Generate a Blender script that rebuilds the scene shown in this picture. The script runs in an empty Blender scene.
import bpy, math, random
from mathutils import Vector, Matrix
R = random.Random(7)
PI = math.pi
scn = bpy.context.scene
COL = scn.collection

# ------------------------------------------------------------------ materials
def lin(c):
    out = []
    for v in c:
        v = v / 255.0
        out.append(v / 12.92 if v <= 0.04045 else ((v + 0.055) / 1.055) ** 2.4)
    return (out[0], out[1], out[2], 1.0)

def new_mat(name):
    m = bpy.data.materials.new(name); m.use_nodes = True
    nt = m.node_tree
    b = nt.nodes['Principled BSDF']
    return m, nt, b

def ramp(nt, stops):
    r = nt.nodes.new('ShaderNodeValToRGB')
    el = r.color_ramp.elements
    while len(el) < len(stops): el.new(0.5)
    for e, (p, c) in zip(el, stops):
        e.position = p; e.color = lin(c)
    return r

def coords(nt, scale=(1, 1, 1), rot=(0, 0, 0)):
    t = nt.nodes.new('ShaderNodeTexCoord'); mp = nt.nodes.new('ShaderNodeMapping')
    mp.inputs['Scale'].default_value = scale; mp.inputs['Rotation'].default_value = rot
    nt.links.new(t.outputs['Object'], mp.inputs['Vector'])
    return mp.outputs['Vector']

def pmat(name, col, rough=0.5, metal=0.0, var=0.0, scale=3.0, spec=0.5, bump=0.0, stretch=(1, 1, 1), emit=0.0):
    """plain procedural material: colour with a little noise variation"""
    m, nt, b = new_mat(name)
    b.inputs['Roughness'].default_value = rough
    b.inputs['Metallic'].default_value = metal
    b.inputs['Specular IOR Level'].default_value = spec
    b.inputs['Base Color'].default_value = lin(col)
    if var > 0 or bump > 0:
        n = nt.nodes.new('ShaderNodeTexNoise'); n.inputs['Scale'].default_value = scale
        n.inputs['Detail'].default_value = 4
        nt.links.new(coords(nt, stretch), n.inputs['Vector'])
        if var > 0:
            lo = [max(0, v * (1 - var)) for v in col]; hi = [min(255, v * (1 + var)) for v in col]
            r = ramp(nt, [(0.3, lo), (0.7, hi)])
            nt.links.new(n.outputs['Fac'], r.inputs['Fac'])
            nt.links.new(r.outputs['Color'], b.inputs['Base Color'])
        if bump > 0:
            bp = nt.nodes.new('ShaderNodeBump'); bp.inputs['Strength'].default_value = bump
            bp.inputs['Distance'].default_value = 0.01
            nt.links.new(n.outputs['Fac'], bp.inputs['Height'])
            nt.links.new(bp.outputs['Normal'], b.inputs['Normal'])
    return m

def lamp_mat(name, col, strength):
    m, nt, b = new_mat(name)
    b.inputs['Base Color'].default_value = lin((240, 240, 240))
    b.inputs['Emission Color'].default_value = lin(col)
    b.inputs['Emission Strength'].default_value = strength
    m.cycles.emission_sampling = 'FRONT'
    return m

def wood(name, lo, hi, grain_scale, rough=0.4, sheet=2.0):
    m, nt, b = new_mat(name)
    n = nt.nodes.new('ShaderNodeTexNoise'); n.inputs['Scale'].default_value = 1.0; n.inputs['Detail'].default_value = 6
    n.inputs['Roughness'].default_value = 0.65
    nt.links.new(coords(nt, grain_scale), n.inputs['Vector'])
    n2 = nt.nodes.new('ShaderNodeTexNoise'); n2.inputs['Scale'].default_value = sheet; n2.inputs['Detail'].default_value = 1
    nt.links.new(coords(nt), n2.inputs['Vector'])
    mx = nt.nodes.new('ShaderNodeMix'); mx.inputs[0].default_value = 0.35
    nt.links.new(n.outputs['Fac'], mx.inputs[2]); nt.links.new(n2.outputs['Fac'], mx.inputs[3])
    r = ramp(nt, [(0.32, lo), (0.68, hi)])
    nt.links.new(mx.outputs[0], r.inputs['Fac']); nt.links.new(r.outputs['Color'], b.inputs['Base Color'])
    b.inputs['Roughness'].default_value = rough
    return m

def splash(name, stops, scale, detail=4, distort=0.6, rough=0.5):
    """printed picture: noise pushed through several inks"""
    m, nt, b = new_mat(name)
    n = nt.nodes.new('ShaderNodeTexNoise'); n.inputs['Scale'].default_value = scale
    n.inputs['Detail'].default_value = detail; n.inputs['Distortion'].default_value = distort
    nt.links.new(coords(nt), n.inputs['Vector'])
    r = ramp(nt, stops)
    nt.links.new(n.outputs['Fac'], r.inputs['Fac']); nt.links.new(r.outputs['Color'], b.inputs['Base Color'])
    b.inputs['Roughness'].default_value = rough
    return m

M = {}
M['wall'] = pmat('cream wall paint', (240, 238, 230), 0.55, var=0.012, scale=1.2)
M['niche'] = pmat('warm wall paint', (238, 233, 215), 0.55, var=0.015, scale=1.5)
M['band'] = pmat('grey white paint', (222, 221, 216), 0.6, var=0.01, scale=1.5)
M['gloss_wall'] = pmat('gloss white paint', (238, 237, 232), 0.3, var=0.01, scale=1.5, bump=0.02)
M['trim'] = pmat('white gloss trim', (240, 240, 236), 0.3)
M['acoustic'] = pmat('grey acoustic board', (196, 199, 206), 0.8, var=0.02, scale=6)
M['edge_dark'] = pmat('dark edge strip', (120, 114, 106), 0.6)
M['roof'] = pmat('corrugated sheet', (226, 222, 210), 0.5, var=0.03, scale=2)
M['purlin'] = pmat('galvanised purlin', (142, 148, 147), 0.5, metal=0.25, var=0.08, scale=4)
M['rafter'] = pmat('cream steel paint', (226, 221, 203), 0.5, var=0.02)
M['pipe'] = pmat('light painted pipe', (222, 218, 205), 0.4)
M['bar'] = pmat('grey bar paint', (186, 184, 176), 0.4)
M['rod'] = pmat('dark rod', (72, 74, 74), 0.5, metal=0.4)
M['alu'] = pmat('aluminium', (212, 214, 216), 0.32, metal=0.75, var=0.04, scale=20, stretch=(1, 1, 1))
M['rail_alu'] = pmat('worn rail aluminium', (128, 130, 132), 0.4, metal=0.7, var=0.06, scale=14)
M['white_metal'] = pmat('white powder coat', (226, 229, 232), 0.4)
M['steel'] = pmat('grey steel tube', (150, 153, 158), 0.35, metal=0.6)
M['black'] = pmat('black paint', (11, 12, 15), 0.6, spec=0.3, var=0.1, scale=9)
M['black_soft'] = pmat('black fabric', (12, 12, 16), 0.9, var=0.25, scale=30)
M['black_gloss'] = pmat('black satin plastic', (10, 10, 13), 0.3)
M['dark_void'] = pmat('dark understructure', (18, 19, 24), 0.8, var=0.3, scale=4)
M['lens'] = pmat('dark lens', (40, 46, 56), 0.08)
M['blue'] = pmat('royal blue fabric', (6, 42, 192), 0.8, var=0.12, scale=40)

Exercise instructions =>
Transcribe all of the material exactly. Omit nothing.

Output =>
Generate a Blender script that rebuilds the scene shown in this picture. The script runs in an empty Blender scene.
import bpy, math, random
from mathutils import Vector, Matrix
R = random.Random(7)
PI = math.pi
scn = bpy.context.scene
COL = scn.collection

# ------------------------------------------------------------------ materials
def lin(c):
    out = []
    for v in c:
        v = v / 255.0
        out.append(v / 12.92 if v <= 0.04045 else ((v + 0.055) / 1.055) ** 2.4)
    return (out[0], out[1], out[2], 1.0)

def new_mat(name):
    m = bpy.data.materials.new(name); m.use_nodes = True
    nt = m.node_tree
    b = nt.nodes['Principled BSDF']
    return m, nt, b

def ramp(nt, stops):
    r = nt.nodes.new('ShaderNodeValToRGB')
    el = r.color_ramp.elements
    while len(el) < len(stops): el.new(0.5)
    for e, (p, c) in zip(el, stops):
        e.position = p; e.color = lin(c)
    return r

def coords(nt, scale=(1, 1, 1), rot=(0, 0, 0)):
    t = nt.nodes.new('ShaderNodeTexCoord'); mp = nt.nodes.new('ShaderNodeMapping')
    mp.inputs['Scale'].default_value = scale; mp.inputs['Rotation'].default_value = rot
    nt.links.new(t.outputs['Object'], mp.inputs['Vector'])
    return mp.outputs['Vector']

def pmat(name, col, rough=0.5, metal=0.0, var=0.0, scale=3.0, spec=0.5, bump=0.0, stretch=(1, 1, 1), emit=0.0):
    """plain procedural material: colour with a little noise variation"""
    m, nt, b = new_mat(name)
    b.inputs['Roughness'].default_value = rough
    b.inputs['Metallic'].default_value = metal
    b.inputs['Specular IOR Level'].default_value = spec
    b.inputs['Base Color'].default_value = lin(col)
    if var > 0 or bump > 0:
        n = nt.nodes.new('ShaderNodeTexNoise'); n.inputs['Scale'].default_value = scale
        n.inputs['Detail'].default_value = 4
        nt.links.new(coords(nt, stretch), n.inputs['Vector'])
        if var > 0:
            lo = [max(0, v * (1 - var)) for v in col]; hi = [min(255, v * (1 + var)) for v in col]
            r = ramp(nt, [(0.3, lo), (0.7, hi)])
            nt.links.new(n.outputs['Fac'], r.inputs['Fac'])
            nt.links.new(r.outputs['Color'], b.inputs['Base Color'])
        if bump > 0:
            bp = nt.nodes.new('ShaderNodeBump'); bp.inputs['Strength'].default_value = bump
            bp.inputs['Distance'].default_value = 0.01
            nt.links.new(n.outputs['Fac'], bp.inputs['Height'])
            nt.links.new(bp.outputs['Normal'], b.inputs['Normal'])
    return m

def lamp_mat(name, col, strength):
    m, nt, b = new_mat(name)
    b.inputs['Base Color'].default_value = lin((240, 240, 240))
    b.inputs['Emission Color'].default_value = lin(col)
    b.inputs['Emission Strength'].default_value = strength
    m.cycles.emission_sampling = 'FRONT'
    return m

def wood(name, lo, hi, grain_scale, rough=0.4, sheet=2.0):
    m, nt, b = new_mat(name)
    n = nt.nodes.new('ShaderNodeTexNoise'); n.inputs['Scale'].default_value = 1.0; n.inputs['Detail'].default_value = 6
    n.inputs['Roughness'].default_value = 0.65
    nt.links.new(coords(nt, grain_scale), n.inputs['Vector'])
    n2 = nt.nodes.new('ShaderNodeTexNoise'); n2.inputs['Scale'].default_value = sheet; n2.inputs['Detail'].default_value = 1
    nt.links.new(coords(nt), n2.inputs['Vector'])
    mx = nt.nodes.new('ShaderNodeMix'); mx.inputs[0].default_value = 0.35
    nt.links.new(n.outputs['Fac'], mx.inputs[2]); nt.links.new(n2.outputs['Fac'], mx.inputs[3])
    r = ramp(nt, [(0.32, lo), (0.68, hi)])
    nt.links.new(mx.outputs[0], r.inputs['Fac']); nt.links.new(r.outputs['Color'], b.inputs['Base Color'])
    b.inputs['Roughness'].default_value = rough
    return m

def splash(name, stops, scale, detail=4, distort=0.6, rough=0.5):
    """printed picture: noise pushed through several inks"""
    m, nt, b = new_mat(name)
    n = nt.nodes.new('ShaderNodeTexNoise'); n.inputs['Scale'].default_value = scale
    n.inputs['Detail'].default_value = detail; n.inputs['Distortion'].default_value = distort
    nt.links.new(coords(nt), n.inputs['Vector'])
    r = ramp(nt, stops)
    nt.links.new(n.outputs['Fac'], r.inputs['Fac']); nt.links.new(r.outputs['Color'], b.inputs['Base Color'])
    b.inputs['Roughness'].default_value = rough
    return m

M = {}
M['wall'] = pmat('cream wall paint', (240, 238, 230), 0.55, var=0.012, scale=1.2)
M['niche'] = pmat('warm wall paint', (238, 233, 215), 0.55, var=0.015, scale=1.5)
M['band'] = pmat('grey white paint', (222, 221, 216), 0.6, var=0.01, scale=1.5)
M['gloss_wall'] = pmat('gloss white paint', (238, 237, 232), 0.3, var=0.01, scale=1.5, bump=0.02)
M['trim'] = pmat('white gloss trim', (240, 240, 236), 0.3)
M['acoustic'] = pmat('grey acoustic board', (196, 199, 206), 0.8, var=0.02, scale=6)
M['edge_dark'] = pmat('dark edge strip', (120, 114, 106), 0.6)
M['roof'] = pmat('corrugated sheet', (226, 222, 210), 0.5, var=0.03, scale=2)
M['purlin'] = pmat('galvanised purlin', (142, 148, 147), 0.5, metal=0.25, var=0.08, scale=4)
M['rafter'] = pmat('cream steel paint', (226, 221, 203), 0.5, var=0.02)
M['pipe'] = pmat('light painted pipe', (222, 218, 205), 0.4)
M['bar'] = pmat('grey bar paint', (186, 184, 176), 0.4)
M['rod'] = pmat('dark rod', (72, 74, 74), 0.5, metal=0.4)
M['alu'] = pmat('aluminium', (212, 214, 216), 0.32, metal=0.75, var=0.04, scale=20, stretch=(1, 1, 1))
M['rail_alu'] = pmat('worn rail aluminium', (128, 130, 132), 0.4, metal=0.7, var=0.06, scale=14)
M['white_metal'] = pmat('white powder coat', (226, 229, 232), 0.4)
M['steel'] = pmat('grey steel tube', (150, 153, 158), 0.35, metal=0.6)
M['black'] = pmat('black paint', (11, 12, 15), 0.6, spec=0.3, var=0.1, scale=9)
M['black_soft'] = pmat('black fabric', (12, 12, 16), 0.9, var=0.25, scale=30)
M['black_gloss'] = pmat('black satin plastic', (10, 10, 13), 0.3)
M['dark_void'] = pmat('dark understructure', (18, 19, 24), 0.8, var=0.3, scale=4)
M['lens'] = pmat('dark lens', (40, 46, 56), 0.08)
M['blue'] = pmat('royal blue fabric', (6, 42, 192), 0.8, var=0.12, scale=40)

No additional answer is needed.